Residents like Zetterquist, who are concerned with preservation, but who like slightly different architectural styles, say they want Willow Ranch to maintain its distinctive nature, but don't want to restrict homeowners' choice of design.
"It's important that everyone has flexibility to express their creativity, but still have homes with cohesiveness that tie into the flavor of the neighborhood," said Zetterquist, a former San Jose planning commissioner and historic landmarks commission member.
And recognizing ranch-style homes as historically valuable has only come about recently.
But there was a time when Willow Ranch's preservation as a development was in jeopardy.
Before the development was incorporated into the city in the 1960s, the roads in Willow Ranch were gravel. The city encouraged Willow Ranch to incorporate, but its residents voted against it, wanting to maintain its uniqueness, its rural feel that included no sidewalks and no streetlights, Terry says.
When the city failed to incorporate the development on the first try, it included it with other areas so that Willow Ranch homeowners could not vote it down, Hendricks says. The determined neighbors hired an attorney to negotiate with the city. It also helped that during the 1960s Hendricks lived next door to former San Jose Mayor Bob Doerr.

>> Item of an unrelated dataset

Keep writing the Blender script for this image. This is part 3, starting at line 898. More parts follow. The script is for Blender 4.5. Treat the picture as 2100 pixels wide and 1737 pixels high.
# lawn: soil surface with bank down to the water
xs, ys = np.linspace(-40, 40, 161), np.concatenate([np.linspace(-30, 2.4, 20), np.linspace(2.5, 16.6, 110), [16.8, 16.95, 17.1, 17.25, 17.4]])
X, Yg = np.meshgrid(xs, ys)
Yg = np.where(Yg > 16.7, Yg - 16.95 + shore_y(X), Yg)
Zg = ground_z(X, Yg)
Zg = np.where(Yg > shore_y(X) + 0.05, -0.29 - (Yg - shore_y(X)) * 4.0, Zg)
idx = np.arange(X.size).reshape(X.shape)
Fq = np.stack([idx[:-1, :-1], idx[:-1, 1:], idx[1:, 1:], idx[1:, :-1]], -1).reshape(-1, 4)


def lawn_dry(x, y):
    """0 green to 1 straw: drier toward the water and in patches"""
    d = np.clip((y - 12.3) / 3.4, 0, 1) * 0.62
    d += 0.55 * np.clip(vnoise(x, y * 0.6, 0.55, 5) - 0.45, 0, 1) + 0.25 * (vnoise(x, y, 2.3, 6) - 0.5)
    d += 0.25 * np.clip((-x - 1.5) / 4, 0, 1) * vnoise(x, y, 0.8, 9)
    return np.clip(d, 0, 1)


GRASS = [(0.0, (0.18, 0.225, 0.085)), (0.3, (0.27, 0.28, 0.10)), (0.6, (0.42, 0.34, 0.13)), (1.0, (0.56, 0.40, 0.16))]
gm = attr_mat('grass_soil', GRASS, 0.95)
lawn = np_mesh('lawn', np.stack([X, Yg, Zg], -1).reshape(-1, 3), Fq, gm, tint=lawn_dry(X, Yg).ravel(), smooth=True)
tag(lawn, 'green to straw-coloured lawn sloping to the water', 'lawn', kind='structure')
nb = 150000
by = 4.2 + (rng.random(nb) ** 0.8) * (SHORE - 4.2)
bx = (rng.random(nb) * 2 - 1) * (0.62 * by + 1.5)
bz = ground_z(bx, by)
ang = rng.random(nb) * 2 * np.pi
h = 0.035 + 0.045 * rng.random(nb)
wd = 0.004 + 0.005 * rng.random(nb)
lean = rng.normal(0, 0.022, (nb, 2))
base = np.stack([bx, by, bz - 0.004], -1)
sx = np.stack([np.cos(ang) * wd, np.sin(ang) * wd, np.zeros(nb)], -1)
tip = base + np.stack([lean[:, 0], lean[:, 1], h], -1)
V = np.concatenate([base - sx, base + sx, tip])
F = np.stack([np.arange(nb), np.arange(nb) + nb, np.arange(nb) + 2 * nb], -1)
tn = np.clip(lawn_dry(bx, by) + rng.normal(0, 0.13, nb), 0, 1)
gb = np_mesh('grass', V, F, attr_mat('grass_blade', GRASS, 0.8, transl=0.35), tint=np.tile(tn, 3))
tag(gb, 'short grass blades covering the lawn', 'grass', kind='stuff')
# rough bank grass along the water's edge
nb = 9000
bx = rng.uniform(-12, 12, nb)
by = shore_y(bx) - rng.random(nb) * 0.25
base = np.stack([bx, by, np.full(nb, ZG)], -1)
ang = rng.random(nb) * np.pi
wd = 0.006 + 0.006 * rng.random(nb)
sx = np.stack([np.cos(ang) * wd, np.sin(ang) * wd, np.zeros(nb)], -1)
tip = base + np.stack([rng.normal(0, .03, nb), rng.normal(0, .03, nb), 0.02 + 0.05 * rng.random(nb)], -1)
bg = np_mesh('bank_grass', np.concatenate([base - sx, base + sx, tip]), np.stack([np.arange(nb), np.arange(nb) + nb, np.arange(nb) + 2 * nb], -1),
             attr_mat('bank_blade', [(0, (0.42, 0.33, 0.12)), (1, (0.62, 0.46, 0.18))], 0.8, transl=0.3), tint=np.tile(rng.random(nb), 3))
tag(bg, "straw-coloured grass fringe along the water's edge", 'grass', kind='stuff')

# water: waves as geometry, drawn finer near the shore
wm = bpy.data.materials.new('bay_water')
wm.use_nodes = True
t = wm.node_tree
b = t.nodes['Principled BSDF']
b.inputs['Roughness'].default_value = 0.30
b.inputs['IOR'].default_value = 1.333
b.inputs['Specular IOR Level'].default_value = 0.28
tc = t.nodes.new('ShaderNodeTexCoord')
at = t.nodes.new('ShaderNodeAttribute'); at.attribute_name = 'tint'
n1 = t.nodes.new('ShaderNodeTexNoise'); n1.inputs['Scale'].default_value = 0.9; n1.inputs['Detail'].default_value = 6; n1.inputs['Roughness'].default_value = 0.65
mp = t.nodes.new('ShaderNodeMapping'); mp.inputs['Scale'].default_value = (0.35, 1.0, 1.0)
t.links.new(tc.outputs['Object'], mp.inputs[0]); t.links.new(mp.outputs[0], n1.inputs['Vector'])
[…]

The former mayor helped work out an agreement with the city to incorporate Willow Ranch without requiring sidewalks or streetlights. The city declared it "a country subdivision in the city," which brought it within San Jose boundaries, paved the gravel roads and created curbs for water runoff.
As the homes have aged, the development has acquired historical architectural value.
"I'm a preservationist, but sometimes we don't recognize our own area," Zetterquist says. "Until recently, we looked farther back at Victorian and Craftsman-style homes, but now we're looking at ranch-style and Eichlers. It's hard for people to accept that homes as old as I am qualify to be historic homes."
He adds that there are different levels of city preservation. Designating Willow Ranch a conservation area would add the need to use city-approved design guidelines for exterior compatibility with the neighborhood, but would still allow flexibility, he says, whereas if the neighborhood voted to become a historic district, exterior changes would be discussed at a city hearing.
So far, the remodels have been sensitive to the original design, Zetterquist says, and he's talked to neighbors about whether Willow Ranch should pursue historic-district status.
"The neighborhood has differing opinions," he says. "People want to keep a continuity, but don't want their hands tied by the city."
It's the continuity that appealed to newer resident Jennifer Beveridge, who moved to Cottle Avenue two years ago. She liked the fact that the houses were not a "hodgepodge."
Terry Masdeo completely agrees and reaffirms it with a simple response, "I wouldn't live anyplace else."